> **To do**:
Find every line containing the word "pixels" and report the count, nothing more.

>>>

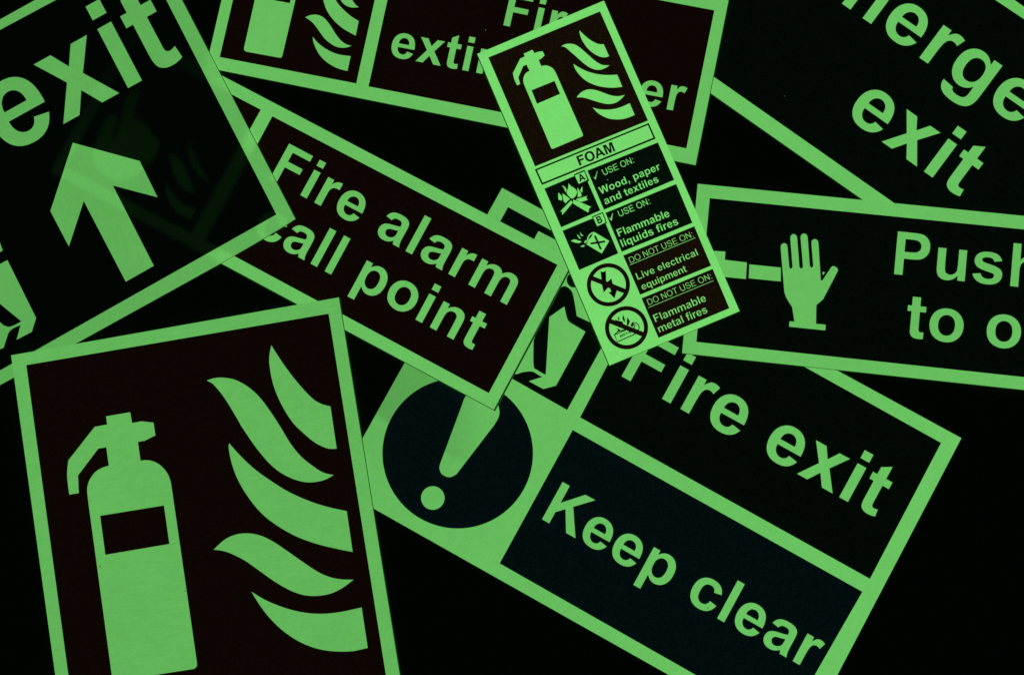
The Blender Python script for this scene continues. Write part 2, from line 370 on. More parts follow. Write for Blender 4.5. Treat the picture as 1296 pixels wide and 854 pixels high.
        for ch in txt:
            ad, cons = glyph(font, ch, seg)
            if cons:
                # split into islands (outer contours) with their holes
                if thin: cons = [inset(c, thin) for c in cons]
                area = lambda c: sum(c[i][0] * c[(i + 1) % len(c)][1] - c[(i + 1) % len(c)][0] * c[i][1] for i in range(len(c)))
                conv = [[O + d * ((pen + x) * sx) + nrm * (y * hs) for x, y in c] for c in cons]
                big = max(abs(area(c)) for c in cons)
                if ch in 'i:': groups = [[c] for c in conv]
                else: groups = [conv]
                gv, gf = [], []
                for g in groups:
                    tr = tessellate_polygon([[Vector((p.x, p.y, 0)) for p in c] for c in g])
                    bb = len(gv); gv += [p for c in g for p in c]; gf += [tuple(bb + q for q in t) for t in tr]
                up = lvl * 0.00006 + (k % 5) * 0.000004
                if holes is not None: holes.extend(conv)
                if whole: bb = len(allv); allv += [s.loc(p, up) for p in gv]; allf += [tuple(bb + q for q in f) for f in gf]
                else: res.append(s.link('letter', [s.loc(p, up) for p in gv], gf, [mat], parent))
            pen += ad + track
        if whole: return s.link(whole, allv, allf, [mat], parent)
        return res

# ------------------------------------------------------------------ the dark surface
def table():
    m, t, bs, out = nt("dark_tabletop")
    tc = t.nodes.new("ShaderNodeTexCoord").outputs["Object"]
    n = noise(t, tc, 600, 4)
    mx = t.nodes.new("ShaderNodeMix"); mx.data_type = 'RGBA'
    mx.inputs["A"].default_value = (0.01, 0.02, 0.01, 1); mx.inputs["B"].default_value = (0.10, 0.20, 0.12, 1)
    t.links.new(n, mx.inputs["Factor"]); t.links.new(mx.outputs["Result"], bs.inputs["Base Color"])
    bs.inputs["Roughness"].default_value = 0.7; bs.inputs["Specular IOR Level"].default_value = 0.15
    v = [(x, y, z) for z in (-0.025, 0) for x, y in ((-0.9, -0.7), (0.9, -0.7), (0.9, 0.7), (-0.9, 0.7))]
    f = [(4, 5, 6, 7), (3, 2, 1, 0), (0, 1, 5, 4), (1, 2, 6, 5), (2, 3, 7, 6), (3, 0, 4, 7)]
    me = bpy.data.meshes.new("tabletop"); me.from_pydata(v, [], f); me.materials.append(m)
    o = bpy.data.objects.new("tabletop", me); COL.objects.link(o); o['kind'] = 'structure'
table()

# ================================================================== EMERGENCY EXIT (upper right)
H = Sign('emergency_exit_sign', 'dark sign reading Emergency exit, slanting down to the right under the push sign',
    [(820, 63), (1393, 464), (1575, 204), (1002, -197)], glow_mat('glow_emergency', 0.52, slope=(-0.25, 0.1)),
    [(900, 100, 0.05), (1290, 200, 0.05), (1100, 0, 0.05)], 'sign', rims=[.3, 0, 0, 0])
p = H.sheet('dark_panel', [[(850, 60.2), (1395.0, 441.2), (1544, 190), (1004, -170)]], GREEN, 1)
ref = ((1162.8, 73.4), (1193.3, 30.9), 1062)
H.text("Emergency", GB, (1, 1407, (1091, 23.4)), (3, 135, (1162.8, 73.4)), ref, p)
H.text("exit", GB, (1, 12, (1114.9, 179.3)), (2, 147, (1168.6, 217.3)), ref, p)

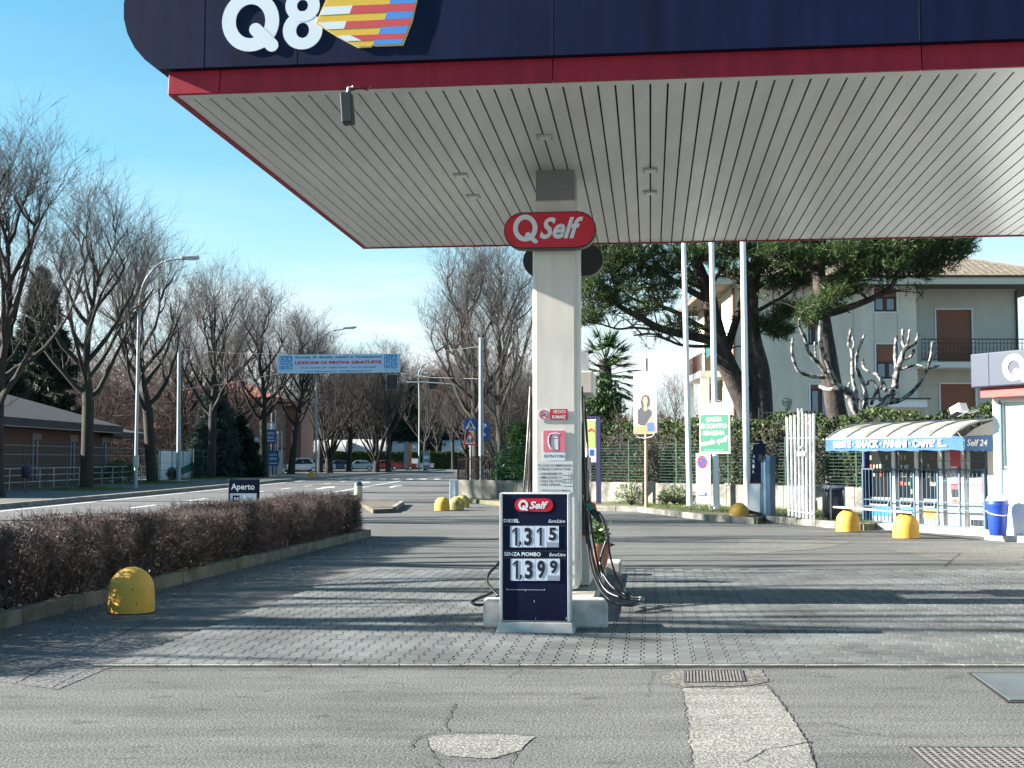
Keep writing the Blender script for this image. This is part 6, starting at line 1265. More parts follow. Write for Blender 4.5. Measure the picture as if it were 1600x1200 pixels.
for k, (w, sh) in enumerate(zip(wins, (.36, .5, .45, .12))):
    u0, u1, z0, z1 = U(w[0]), U(w[2]), V_(w[3]), V_(w[1]); zs = z1 - (z1 - z0) * sh
    wo = MB().box(((u0 + u1) / 2, HY + .12, (z0 + zs) / 2), (u1 - u0, .04, zs - z0)).build('window', M_FRAMEB, apt)
    n_ = 2
    for j in range(n_):
        pw = (u1 - u0) / n_; MB().box((u0 + pw * (j + .5), HY + .09, (z0 + zs) / 2), (pw - .22, .03, zs - z0 - .22)).build('pane', M_GLASS, wo)
    zz_ = zs
    while zz_ < z1 - .01: MB().box(((u0 + u1) / 2, HY + .07, zz_ + .055), (u1 - u0, .04, .10)).build('shutter_slat', M_SHUT, wo); zz_ += .11
    frame(wo, u0, u1, z0, z1, HY - .02, .07, M_PLATE)
for w in dr:
    u0, u1, z0, z1 = U2(w[0]), U2(w[2]), V2(w[3]), V2(w[1]); so_ = MB().box(((u0 + u1) / 2, HY + 1.23, (z0 + z1) / 2), (u1 - u0, .04, z1 - z0)).build('shutter', M_SHUT, apt); zz_ = z0
    while zz_ < z1 - .01: MB().box(((u0 + u1) / 2, HY + 1.19, zz_ + .05), (u1 - u0, .04, .09)).build('shutter_slat', M_SHUT, so_); zz_ += .11
    frame(so_, u0, u1, z0, z1, HY + 1.08, .07, M_PLATE)
for px in (1335, 1367, 1404): u = U(px); MB().box((u, HY - .004, 5.2), (.025, .012, 10.2)).build('joint_and_shade_edge', mat('joint_shade', (.33, .33, .31), .9), apt)  # faint wall joints; the leftmost strip paints the shaded edge of a wall step
# balcony on the right
zb0, zb1 = V_(576), V_(567); ub = xc + .6; MB().box(((xb + ub) / 2, HY + .2, (zb0 + zb1) / 2), (ub - xb, 1.9, zb1 - zb0)).build('balcony_slab', mat('slab_white', (.60, .60, .56), .8), apt)
bal = MB().box(((xb + ub) / 2, HY - .7, V_(532)), (ub - xb, .05, .05)).build('balcony_railing', M_RUST, apt); MB().box(((xb + ub) / 2, HY - .7, zb1 + .12), (ub - xb, .04, .04)).build('bottom_rail', M_RUST, bal); MB().box(((xb + ub) / 2, HY - .7, V_(538)), (ub - xb, .03, .03)).build('bottom_rail', M_RUST, bal)
n = 34
for k in range(n + 1): u = xb + (ub - xb) * k / n; MB().box((u, HY - .7, (zb1 + .12 + V_(532)) / 2), (.022, .022, V_(532) - zb1 - .12)).build('baluster', M_RUST, bal)
for k in range(n):
    u = xb + (ub - xb) * (k + .5) / n; w_ = (ub - xb) / n / 2; z_m = (zb1 + .12 + V_(538)) / 2; hh = (V_(538) - zb1 - .12) / 2
    MB().tube([(u, HY - .7, z_m - hh), (u + w_, HY - .7, z_m), (u, HY - .7, z_m + hh), (u - w_, HY - .7, z_m), (u, HY - .7, z_m - hh)], .01, 4, False).build('scroll', M_RUST, bal)
MB().box((ub, HY + .2, (zb1 + V_(532)) / 2), (.04, 1.8, .05)).build('side_rail', M_RUST, bal)
u0, u1 = U(1346), U(1441); MB().box(((u0 + u1) / 2, HY - .35, V_(631)), (u1 - u0, .7, V_(625) - V_(637))).build('door_canopy', M_WHITE, apt)
MB().box(((u0 + u1) / 2, HY - .38, V_(624)), (u1 - u0 + .3, .85, .06)).build('door_canopy_cover', M_SLATE, apt)
MB().cyl((xa - .02, HY - .08, 0), (xa - .02, HY - .08, 10.2), .07).build('downpipe', M_SHUT, apt); MB().cyl((xc + .0, HY + 1.0, 0), (xc + .0, HY + 1.0, 10.2), .06).build('downpipe', M_FRAMEB, apt)
# left balcony and porch pillars
zb = V_(588) * 1.06; MB().box((xa - .45, HY + 6.4, zb), (1.5, 6.4, .32)).build('balcony_slab', mat('slab_white', (.6, .6, .56)), apt)
bl = MB().box((xa - 1.15, HY + 6.4, zb + 1.05), (.05, 6.4, .06)).build('balcony_railing', M_RUST, apt)
for k in range(20): MB().box((xa - 1.15, HY + 3.3 + k * .325, zb + .6), (.03, .2, .85)).build('baluster', M_RUST, bl)
for k in range(8): MB().box((xa - 1.1 + k * .2, HY + 3.22, zb + .6), (.03, .03, .9)).build('baluster', M_SHUT, bl)
MB().box((xa - .4, HY + 3.22, zb + 1.05), (1.5, .05, .06)).build('top_rail', M_SHUT, bl)
for y in (HY + 3.6, HY + 9.2): MB().box((xa - .9, y, zb / 2), (.4, .4, zb)).build('porch_pillar', M_WHITE, apt)
t = thing('laundry', 'light blue laundry hanging on the left balcony of the apartment house', 'laundry', (xa - .6, HY + 3.0, zb + 1.0)); lp = Plane(Vector((xa - .6, HY + 3.1, zb + 1.1))); lp.polyuv('towel', [(-.3, .45), (.15, .5), (.2, -.2), (0, .0), (-.25, -.3)], 0, .02, mat('towel_blue', (.12, .45, .62), .9), t); lp.polyuv('shirt', [(.25, .4), (.6, .4), (.58, -.15), (.27, -.1)], 0, .02, M_PLATE, t)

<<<

> **Exercise solution**:
2